Le rôle modèle – en représentant la communauté LGBT+ qui réussit, en adressant le message : on peut être soi-même et réussir – rend les invisibles à nouveau visibles.

Quelles actions un rôle modèle peut-il mettre en place pour favoriser l’inclusion et la diversité ?  

Avant toute chose, le rôle modèle témoigne.

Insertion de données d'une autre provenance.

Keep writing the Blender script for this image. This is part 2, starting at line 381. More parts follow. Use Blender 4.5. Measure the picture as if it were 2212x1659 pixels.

Lors d’événements organisés sur son lieu de travail ou dans d’autres entreprises ou organisations, il prend la parole pour montrer qu’il est possible de réussir sur le plan professionnel tout en étant une personne LGBT+. « Partager son expérience, c’est sa première mission », résume Alain Gavand. 

En plus de cela, le rôle modèle peut s’impliquer dans des associations ou être à l’origine d’un ou plusieurs réseaux LGBT+.

Aujourd’hui, toutes les entreprises sont-elles en capacité de faire émerger des rôles modèles ? 

« Ce sont surtout les grands groupes qui organisent des campagnes de recrutement de rôles modèles, qui agissent en faveur d’un environnement professionnel plus favorable à l’inclusion des personnes LGBT+ », observe Alain Gavand. D’après la dernière édition Rôle modèle, l’Autre Cercle a reçu beaucoup plus de candidatures de salarié.e.s de grandes entreprises installées en Île-de-France que de PME localisées en région. « Il y a encore du travail à faire en région et dans les plus petites structures », constate Alain Gavard. Aujourd’hui, même si l’association est implantée dans douze régions de France, les rôles modèles dans ces zones géographiques peinent à émerger.

Comment un rôle modèle gère-t-il sa mission au quotidien ? 

« Je montre qu’être ouvertement gay ne nuit pas à ma carrière. Je montre que l’on peut s’épanouir dans sa vie professionnelle tout en étant pleinement soi-même », déclare Didier Schil, directeur délégué du groupe Atlantic, qui a annoncé son homosexualité à ses collaborateurs, il y a cinq ans. Didier Schil ne met pas particulièrement en avant son orientation sexuelle, simplement, il ne la cache pas à celles et ceux qui l’entourent (ses collègues, ses actionnaires voire ses clients) : « je suis moi-même, je parle de mon compagnon sans faire de prosélytisme », ajoute-t-il. Dans le cadre de sa mission de rôle modèle, il s’entretient avec des collaborateurs LGBT+ dans le placard et les conseille. Il rappelle à quel point leur entreprise est ouverte et inclusive, à quel point l’identité de genre ou l’orientation sexuelle est un non sujet. « Même si, dans mon entreprise, mon exemple peut aider à s’assumer, le plus difficile reste de s’accepter », estime Didier Schil.